The defendant's station wagon had travelled 27.8m from its entry to the junction before impact. The defendant had completed the turn into Willmott Drive and was driving south when the plaintiff collided into the rear of the defendant's vehicle.
Although the defendant's view to his right was obscured to some extent he was under a duty to take great care in entering Willmott Drive. He should have seen the panel van or at least its headlights approaching from his right and failed to do so.
The defendant was negligent in failing to keep a very careful lookout to his right to the extent that he was required under these difficult conditions and the plaintiff has accordingly established a basis in negligence for his claim for damages. Nevertheless, the plaintiff by his excessive speed which was well in excess of 60km/h, the speed limit for that area, was quite unable to deal with the emergency which presented itself to him. His manoeuvre on approaching the defendant is consistent with excessive speed and a failure in time to apply his brakes. His manoeuvre in accelerating was indeed reckless.

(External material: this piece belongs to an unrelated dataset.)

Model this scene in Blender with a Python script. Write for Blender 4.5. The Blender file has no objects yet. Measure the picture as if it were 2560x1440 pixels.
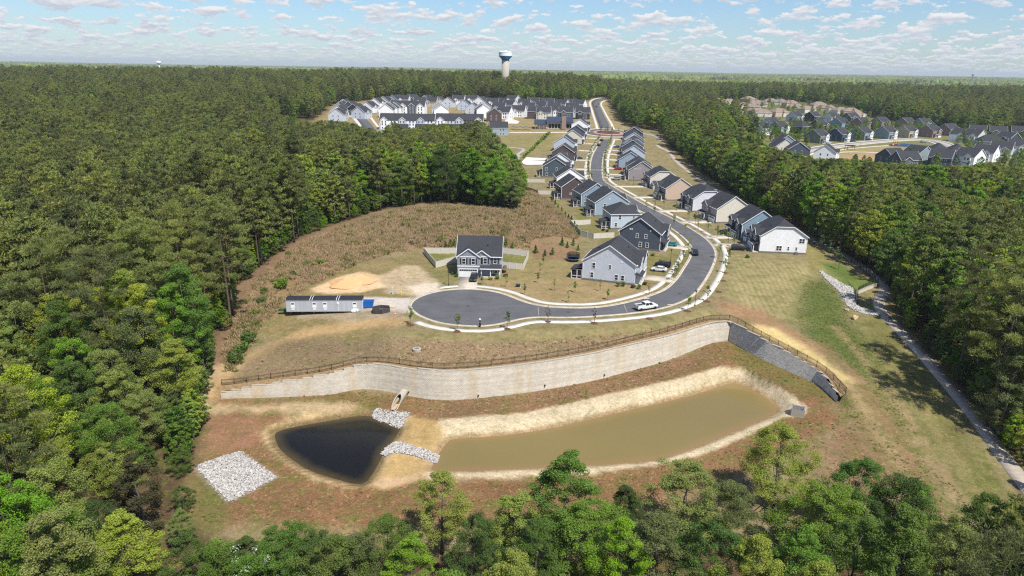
import bpy, bmesh, math, random
import numpy as np
from mathutils import Vector, Matrix, Euler
from mathutils.geometry import tessellate_polygon

R = math.radians
rng = np.random.default_rng(7)
random.seed(7)
scene = bpy.context.scene
col = scene.collection

# ------------------------------------------------------------------ camera
CAM_Z, PITCH, ROLL, F = 55.0, 17.7, 0.9, 1708.0
camd = bpy.data.cameras.new('camera')
cam = bpy.data.objects.new('camera', camd)
col.objects.link(cam)
camd.sensor_width = 36.0
camd.lens = 36.0 * F / 2560.0
camd.clip_start = 1.0
camd.clip_end = 60000.0
cam.location = (0, 0, CAM_Z)
CAM_M = Matrix.Rotation(R(90 - PITCH), 3, 'X') @ Matrix.Rotation(R(ROLL), 3, 'Z')
cam.rotation_euler = CAM_M.to_euler()
scene.camera = cam
CM = np.array(CAM_M)

# ------------------------------------------------------------------ sun, sky, exposure
SUN_AZ, SUN_EL = 36.0, 57.0           # sun stands behind the camera, to the right
to_sun = Vector((math.sin(R(SUN_AZ)) * math.cos(R(SUN_EL)), -math.cos(R(SUN_AZ)) * math.cos(R(SUN_EL)), math.sin(R(SUN_EL))))
sund = bpy.data.lights.new('sun', 'SUN')
sund.energy = 4.7
sund.angle = R(0.53)
sund.color = (1.0, 0.96, 0.90)
sun = bpy.data.objects.new('sun', sund)
sun.rotation_euler = to_sun.to_track_quat('Z', 'Y').to_euler()
col.objects.link(sun)
vs = scene.view_settings
vs.view_transform = 'Standard'
vs.look = 'None'
vs.exposure = 0.42
vs.gamma = 1.0
vs.use_curve_mapping = False

world = bpy.data.worlds.new('World')
scene.world = world
world.use_nodes = True
wt = world.node_tree
wt.nodes.clear()
def wn(t, **kw):
    n = wt.nodes.new(t)
    for k, v in kw.items():
        setattr(n, k, v)
    return n
def wmath(op, a, b=None, c=None, clamp=False):
    n = wn('ShaderNodeMath', operation=op, use_clamp=clamp)
    for i, v in enumerate((a, b, c)):
        if v is None:
            continue
        if isinstance(v, (int, float)):
            n.inputs[i].default_value = v
        else:
            wt.links.new(v, n.inputs[i])
    return n.outputs[0]
def wsmooth(v, a, b):
    n = wn('ShaderNodeMapRange', interpolation_type='SMOOTHSTEP')
    wt.links.new(v, n.inputs[0])
    n.inputs[1].default_value = a
    n.inputs[2].default_value = b
    return n.outputs[0]
sky = wn('ShaderNodeTexSky', sky_type='NISHITA', sun_disc=False)
sky.sun_elevation = R(SUN_EL)
sky.sun_rotation = math.atan2(to_sun.x, to_sun.y)
sky.altitude = 120.0
sky.air_density = 1.15
sky.dust_density = 0.35
sky.ozone_density = 2.2
bg_sky = wn('ShaderNodeBackground')
bg_sky.inputs[1].default_value = 0.090
tint = wn('ShaderNodeMix', data_type='RGBA', blend_type='MULTIPLY')
tint.inputs[0].default_value = 1.0
tint.inputs[7].default_value = (0.70, 0.87, 1.12, 1)
wt.links.new(sky.outputs[0], tint.inputs[6])
wt.links.new(tint.outputs[2], bg_sky.inputs[0])
tc = wn('ShaderNodeTexCoord')
sep = wn('ShaderNodeSeparateXYZ')
wt.links.new(tc.outputs['Generated'], sep.inputs[0])
X_, Y_, Z_ = sep.outputs
az = wmath('ARCTAN2', X_, Y_)
el = wmath('ARCSINE', Z_)
def cloud_noise(s, stretch, seed, dz=0.0, detail=4.0):
    cb = wn('ShaderNodeCombineXYZ')
    wt.links.new(wmath('MULTIPLY', az, s), cb.inputs[0])
    e2 = wmath('ADD', el, dz) if dz else el
    wt.links.new(wmath('MULTIPLY', e2, s * stretch), cb.inputs[1])
    cb.inputs[2].default_value = seed
    n = wn('ShaderNodeTexNoise')
    n.inputs['Scale'].default_value = 1.0
    n.inputs['Detail'].default_value = detail
    n.inputs['Roughness'].default_value = 0.62
    wt.links.new(cb.outputs[0], n.inputs['Vector'])
    return n.outputs[0]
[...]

Had the plaintiff travelled at a safe speed, he would either have avoided the impact or certainly minimised its severity. His capacity to manage his vehicle in a satisfactory manner was impaired by his consumption of alcohol. He lacked the ability to react upon seeing the defendant in front of him. The plaintiff certainly demonstrated a failure to judge properly the manner in which a collision was to be avoided.

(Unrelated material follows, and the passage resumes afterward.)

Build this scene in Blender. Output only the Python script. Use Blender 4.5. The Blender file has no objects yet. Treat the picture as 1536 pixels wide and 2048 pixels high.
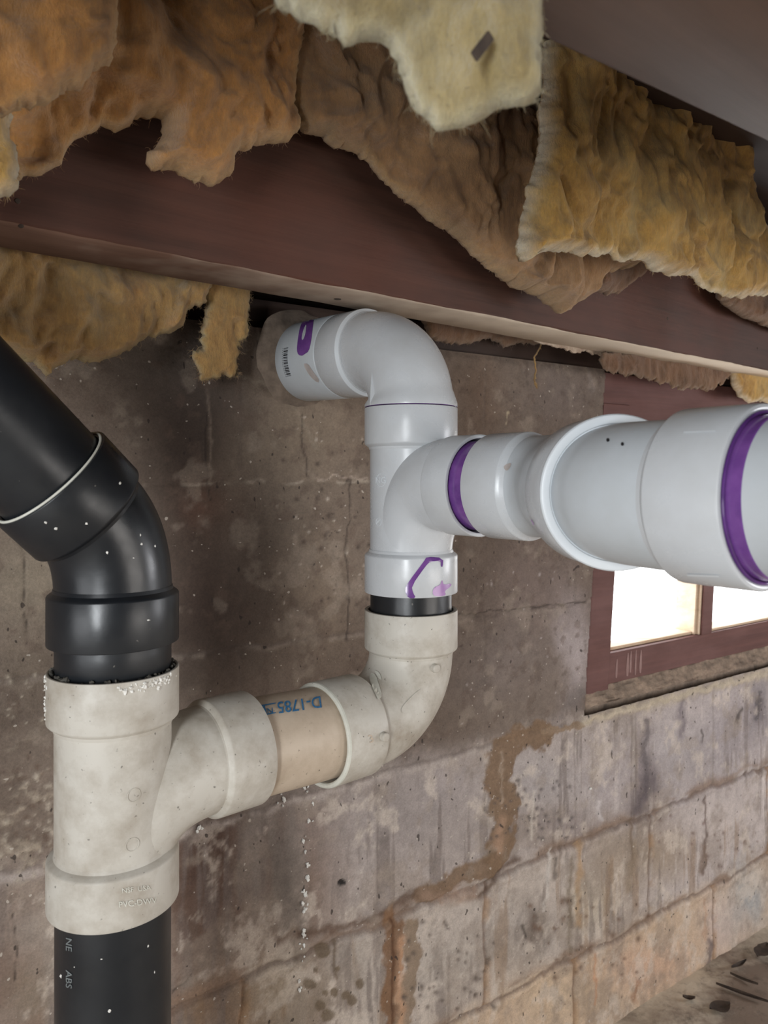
import bpy, bmesh, math, random
import numpy as np
from mathutils import Vector, Matrix, noise
from mathutils.bvhtree import BVHTree
from mathutils.geometry import delaunay_2d_cdt
random.seed(7); rng = np.random.RandomState(7)
scn = bpy.context.scene; COL = scn.collection
F = 1536.0; HU, HV = 768.0, 950.0            # focal length in pixels, horizon row of the level camera
# ------------------------------------------------------------------ camera
cam = bpy.data.cameras.new('camera'); co = bpy.data.objects.new('camera', cam); COL.objects.link(co)
co.location = (0, 0, 0); co.rotation_euler = (math.pi/2, 0, 0)
cam.sensor_fit = 'HORIZONTAL'; cam.sensor_width = 36; cam.lens = 36*F/1536
cam.shift_y = -(1024-HV)/1536.0
cam.clip_start = 0.01
cam.dof.use_dof = True; cam.dof.focus_distance = 0.80; cam.dof.aperture_fstop = 17
scn.camera = co
# ------------------------------------------------------------------ exposure
vs = scn.view_settings
vs.view_transform = 'Standard'; vs.look = 'None'; vs.gamma = 1.0; vs.use_curve_mapping = False
vs.exposure = 0.8
# ------------------------------------------------------------------ daylight and added fill lamps
world = bpy.data.worlds.new('daylight'); scn.world = world; world.use_nodes = True
bg = world.node_tree.nodes['Background']; bg.inputs[0].default_value = (0.93, 0.97, 1.0, 1); bg.inputs[1].default_value = 5.0
# the wall: line through (0, 1.072) along DW ; the room is laid out from it
DW = Vector((0.8201, 0.5721, 0)); NW = Vector((0.5721, -0.8201, 0)); W0 = Vector((0, 1.072, 0))
def WP(s, q, z): return W0 + DW*s + NW*q + Vector((0, 0, z))
def area(name, loc, target, sx, sy, power, col=(1, 1, 1), portal=False):
    l = bpy.data.lights.new(name, 'AREA'); l.shape = 'RECTANGLE'; l.size = sx; l.size_y = sy
    l.energy = power; l.color = col
    o = bpy.data.objects.new(name, l); COL.objects.link(o); o.location = loc
    o.rotation_euler = (Vector(target)-Vector(loc)).to_track_quat('-Z', 'Y').to_euler()
    if portal: l.cycles.is_portal = True
    return o
area('access_door_daylight', (-0.50, -1.25, 0.0), (-0.05, 0.8, -0.1), 0.26, 1.0, 17.5, (0.93, 0.97, 1.0))
area('left_fill_light', (-1.3, -0.9, -0.45), (0.1, 0.8, 0.0), 0.9, 0.7, 5.0, (0.95, 0.97, 1.0))  # added soft fill from behind left, no hatch is known there
area('side_window_daylight', WP(2.3, 1.5, -0.15), WP(0.9, 0.0, -0.75), 0.9, 0.5, 12.0, (0.95, 0.96, 1.0))
area('low_fill_light', WP(0.9, 2.6, -0.5), WP(0.2, 0.0, -0.2), 1.4, 0.7, 11.0, (1.0, 0.95, 0.9))  # added broad low fill for soft ambient light, not a known doorway

# ------------------------------------------------------------------ geometry helpers
def ray(u, v): return Vector(((u-HU)/F, 1.0, (HV-v)/F))
def P(u, v, y): return ray(u, v)*y
def W(u, v, q=0.0):
    r = ray(u, v); t = ((W0 + NW*q).dot(NW))/r.dot(NW); p = r*t
    return (p-W0).dot(DW), p.z
def lin(c):
    c = [x/255.0 for x in c]
    return tuple((x/12.92 if x <= .04045 else ((x+.055)/1.055)**2.4) for x in c)
def wloc(o):
    l = Vector((0, 0, 0))
    while o is not None: l += o.location; o = o.parent
    return l
def setp(o, label=None, cat=None, group=None, kind=None):
    if label: o['label'] = label
    if cat: o['category'] = cat
    if group: o['group'] = group
    if kind: o['kind'] = kind
    return o
def thing(name, loc, label, cat, group=None):
    o = bpy.data.objects.new(name, None); o.empty_display_size = .02; COL.objects.link(o); o.location = loc
    return setp(o, label, cat, group)
def mobj(name, verts, faces, mat, parent=None, origin=None, smooth=True, angle=35):
    base = wloc(parent) if parent else Vector((0, 0, 0))
    org = Vector(origin) if origin is not None else Vector((0, 0, 0))
    if parent is not None and origin is None: org = Vector((0, 0, 0)); off = base
    elif parent is not None: off = org; org = org - base
    else: off = org
    me = bpy.data.meshes.new(name); me.from_pydata([tuple(Vector(v)-off) for v in verts], [], faces)
    bm = bmesh.new(); bm.from_mesh(me); bmesh.ops.remove_doubles(bm, verts=bm.verts, dist=1e-6); bmesh.ops.recalc_face_normals(bm, faces=bm.faces)
    bm.to_mesh(me); bm.free()
    if smooth:
        me.polygons.foreach_set('use_smooth', [True]*len(me.polygons)); me.set_sharp_from_angle(angle=math.radians(angle))
    mats = mat if isinstance(mat, (list, tuple)) else [mat]
    for m in mats: me.materials.append(m)
    o = bpy.data.objects.new(name, me); COL.objects.link(o); o.location = org
    if parent: o.parent = parent
    return o
def frame(d):
    d = Vector(d).normalized(); a = Vector((0, 0, 1)) if abs(d.z) < .9 else Vector((1, 0, 0))
    x = a.cross(d).normalized(); y = d.cross(x).normalized(); return x, y, d
def revolve(p, d, prof, seg=96, closed=False, wob=None):
    x, y, d = frame(d); p = Vector(p); vs_, fs = [], []
    for i, (t, r) in enumerate(prof):
        for k in range(seg):
            a = 2*math.pi*k/seg; rr = r
            if wob: rr = r + wob(t, a)
            vs_.append(p + d*t + (x*math.cos(a)+y*math.sin(a))*rr)
    n = len(prof); m = n if closed else n-1
    for i in range(m):
        for k in range(seg):
            j = (i+1) % n; k2 = (k+1) % seg
            fs.append((i*seg+k, i*seg+k2, j*seg+k2, j*seg+k))
    if not closed:
        fs.append(tuple(range(seg))[::-1]); fs.append(tuple((n-1)*seg+k for k in range(seg)))
    return vs_, fs
def sweep(path, radii, seg=72, caps=True):
    path = [Vector(p) for p in path]; vs_, fs = [], []
    t0 = (path[1]-path[0]).normalized(); x, y, _ = frame(t0); prev = t0
    for i, p in enumerate(path):
        t = (path[min(i+1, len(path)-1)]-path[max(i-1, 0)]).normalized()
        q = prev.rotation_difference(t); x = q @ x; y = q @ y; prev = t
        r = radii[i] if isinstance(radii, (list, tuple)) else radii
        for k in range(seg):
            a = 2*math.pi*k/seg; vs_.append(p+(x*math.cos(a)+y*math.sin(a))*r)
    n = len(path)
    for i in range(n-1):
        for k in range(seg):
            k2 = (k+1) % seg; fs.append((i*seg+k, i*seg+k2, (i+1)*seg+k2, (i+1)*seg+k))
    if caps:
        fs.append(tuple(range(seg))[::-1]); fs.append(tuple((n-1)*seg+k for k in range(seg)))
    return vs_, fs
def bez(p0, p1, p2, p3, n=20):
    out = []
    for i in range(n+1):
        t = i/n; out.append(Vector(p0)*(1-t)**3+Vector(p1)*3*t*(1-t)**2+Vector(p2)*3*t*t*(1-t)+Vector(p3)*t**3)
    return out
def bend(c0, d0, c1, d1, n=20):
    """smooth pipe bend from point c0 heading d0 to point c1 heading d1"""
    c0, c1 = Vector(c0), Vector(c1); L = (c1-c0).length; a = Vector(d0).angle(Vector(d1)); k = L*(0.333+0.052*a*a/2.46)
    return bez(c0, c0+Vector(d0).normalized()*k, c1-Vector(d1).normalized()*k, c1, n)
def join(*parts):
    V, Fc = [], []
    for v, f in parts:
        o = len(V); V += list(v); Fc += [tuple(i+o for i in q) for q in f]
    return V, Fc
def box(c, ax, ay, az):
    c = Vector(c); ax, ay, az = Vector(ax), Vector(ay), Vector(az); v = []
    for k in (-1, 1):
        for j in (-1, 1):
            for i in (-1, 1): v.append(c+ax*i+ay*j+az*k)
    return v, [(0, 2, 3, 1), (4, 5, 7, 6), (0, 1, 5, 4), (2, 6, 7, 3), (0, 4, 6, 2), (1, 3, 7, 5)]
def bvh_of(v, f): return BVHTree.FromPolygons([Vector(q) for q in v], f)
def bvh_obj(*objs):
    V, Fc = [], []
    for o in objs:
        b = wloc(o); n = len(V); V += [v.co+b for v in o.data.vertices]; Fc += [tuple(i+n for i in p.vertices) for p in o.data.polygons]
    return BVHTree.FromPolygons(V, Fc)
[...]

Whilst the defendant must bear some responsibility for the collision, the plaintiff is substantially to blame on account of his excessive speed and the manoeuvre by way of accelerating his vehicle to try to pass the defendant and he has largely contributed to the collision and the severity of the impact.
The plaintiff having contributed to the collision in this manner must accordingly bear a large part of the blame. I put this at approximately two‑thirds to one‑third and the extent of his contribution I would set at 65 per cent and his damages will be reduced accordingly.